Information supplied ->
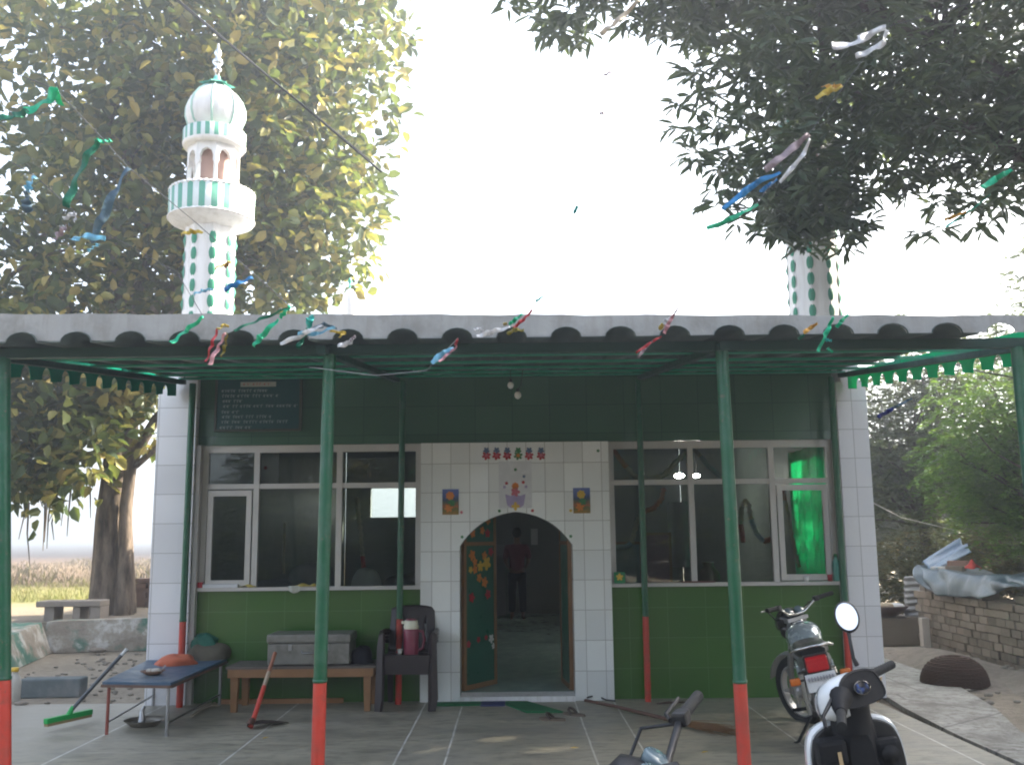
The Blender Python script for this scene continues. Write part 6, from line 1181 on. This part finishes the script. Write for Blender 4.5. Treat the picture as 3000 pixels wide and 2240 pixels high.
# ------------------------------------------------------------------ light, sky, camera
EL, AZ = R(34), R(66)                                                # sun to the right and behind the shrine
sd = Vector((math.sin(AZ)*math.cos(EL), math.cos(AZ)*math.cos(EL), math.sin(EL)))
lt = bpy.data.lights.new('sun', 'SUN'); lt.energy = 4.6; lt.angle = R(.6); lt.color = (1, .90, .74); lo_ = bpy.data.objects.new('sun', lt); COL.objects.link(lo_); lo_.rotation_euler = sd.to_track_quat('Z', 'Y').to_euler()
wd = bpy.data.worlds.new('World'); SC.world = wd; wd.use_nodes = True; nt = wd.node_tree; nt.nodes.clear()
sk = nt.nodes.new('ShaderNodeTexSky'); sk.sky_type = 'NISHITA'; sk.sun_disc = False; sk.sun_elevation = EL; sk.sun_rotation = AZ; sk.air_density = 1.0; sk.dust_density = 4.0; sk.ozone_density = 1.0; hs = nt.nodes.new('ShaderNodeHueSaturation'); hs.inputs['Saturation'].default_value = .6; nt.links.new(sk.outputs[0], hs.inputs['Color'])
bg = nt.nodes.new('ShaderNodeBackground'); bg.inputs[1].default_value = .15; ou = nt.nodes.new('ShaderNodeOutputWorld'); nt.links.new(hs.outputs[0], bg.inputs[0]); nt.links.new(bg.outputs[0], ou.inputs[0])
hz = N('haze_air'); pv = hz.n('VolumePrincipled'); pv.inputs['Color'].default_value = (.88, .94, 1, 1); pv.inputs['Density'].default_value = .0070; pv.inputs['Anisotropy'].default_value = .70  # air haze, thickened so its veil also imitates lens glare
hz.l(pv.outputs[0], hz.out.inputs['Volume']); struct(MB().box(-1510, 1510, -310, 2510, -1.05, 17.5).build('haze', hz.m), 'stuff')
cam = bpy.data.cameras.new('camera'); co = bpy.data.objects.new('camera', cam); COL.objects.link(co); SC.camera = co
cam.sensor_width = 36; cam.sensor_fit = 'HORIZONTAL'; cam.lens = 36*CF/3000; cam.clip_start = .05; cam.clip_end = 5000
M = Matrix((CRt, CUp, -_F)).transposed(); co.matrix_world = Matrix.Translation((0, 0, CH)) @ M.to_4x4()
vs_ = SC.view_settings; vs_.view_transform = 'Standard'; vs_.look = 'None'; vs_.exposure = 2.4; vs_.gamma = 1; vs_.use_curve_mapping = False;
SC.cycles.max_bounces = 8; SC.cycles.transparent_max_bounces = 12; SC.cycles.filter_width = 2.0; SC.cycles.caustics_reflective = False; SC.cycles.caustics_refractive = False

Problem details ->
Leave out the pictures and restate everything else word for word.

Expected answer ->
The Blender Python script for this scene continues. Write part 6, from line 1181 on. This part finishes the script. Write for Blender 4.5. Treat the picture as 3000 pixels wide and 2240 pixels high.
# ------------------------------------------------------------------ light, sky, camera
EL, AZ = R(34), R(66)                                                # sun to the right and behind the shrine
sd = Vector((math.sin(AZ)*math.cos(EL), math.cos(AZ)*math.cos(EL), math.sin(EL)))
lt = bpy.data.lights.new('sun', 'SUN'); lt.energy = 4.6; lt.angle = R(.6); lt.color = (1, .90, .74); lo_ = bpy.data.objects.new('sun', lt); COL.objects.link(lo_); lo_.rotation_euler = sd.to_track_quat('Z', 'Y').to_euler()
wd = bpy.data.worlds.new('World'); SC.world = wd; wd.use_nodes = True; nt = wd.node_tree; nt.nodes.clear()
sk = nt.nodes.new('ShaderNodeTexSky'); sk.sky_type = 'NISHITA'; sk.sun_disc = False; sk.sun_elevation = EL; sk.sun_rotation = AZ; sk.air_density = 1.0; sk.dust_density = 4.0; sk.ozone_density = 1.0; hs = nt.nodes.new('ShaderNodeHueSaturation'); hs.inputs['Saturation'].default_value = .6; nt.links.new(sk.outputs[0], hs.inputs['Color'])
bg = nt.nodes.new('ShaderNodeBackground'); bg.inputs[1].default_value = .15; ou = nt.nodes.new('ShaderNodeOutputWorld'); nt.links.new(hs.outputs[0], bg.inputs[0]); nt.links.new(bg.outputs[0], ou.inputs[0])
hz = N('haze_air'); pv = hz.n('VolumePrincipled'); pv.inputs['Color'].default_value = (.88, .94, 1, 1); pv.inputs['Density'].default_value = .0070; pv.inputs['Anisotropy'].default_value = .70  # air haze, thickened so its veil also imitates lens glare
hz.l(pv.outputs[0], hz.out.inputs['Volume']); struct(MB().box(-1510, 1510, -310, 2510, -1.05, 17.5).build('haze', hz.m), 'stuff')
cam = bpy.data.cameras.new('camera'); co = bpy.data.objects.new('camera', cam); COL.objects.link(co); SC.camera = co
cam.sensor_width = 36; cam.sensor_fit = 'HORIZONTAL'; cam.lens = 36*CF/3000; cam.clip_start = .05; cam.clip_end = 5000
M = Matrix((CRt, CUp, -_F)).transposed(); co.matrix_world = Matrix.Translation((0, 0, CH)) @ M.to_4x4()
vs_ = SC.view_settings; vs_.view_transform = 'Standard'; vs_.look = 'None'; vs_.exposure = 2.4; vs_.gamma = 1; vs_.use_curve_mapping = False;
SC.cycles.max_bounces = 8; SC.cycles.transparent_max_bounces = 12; SC.cycles.filter_width = 2.0; SC.cycles.caustics_reflective = False; SC.cycles.caustics_refractive = False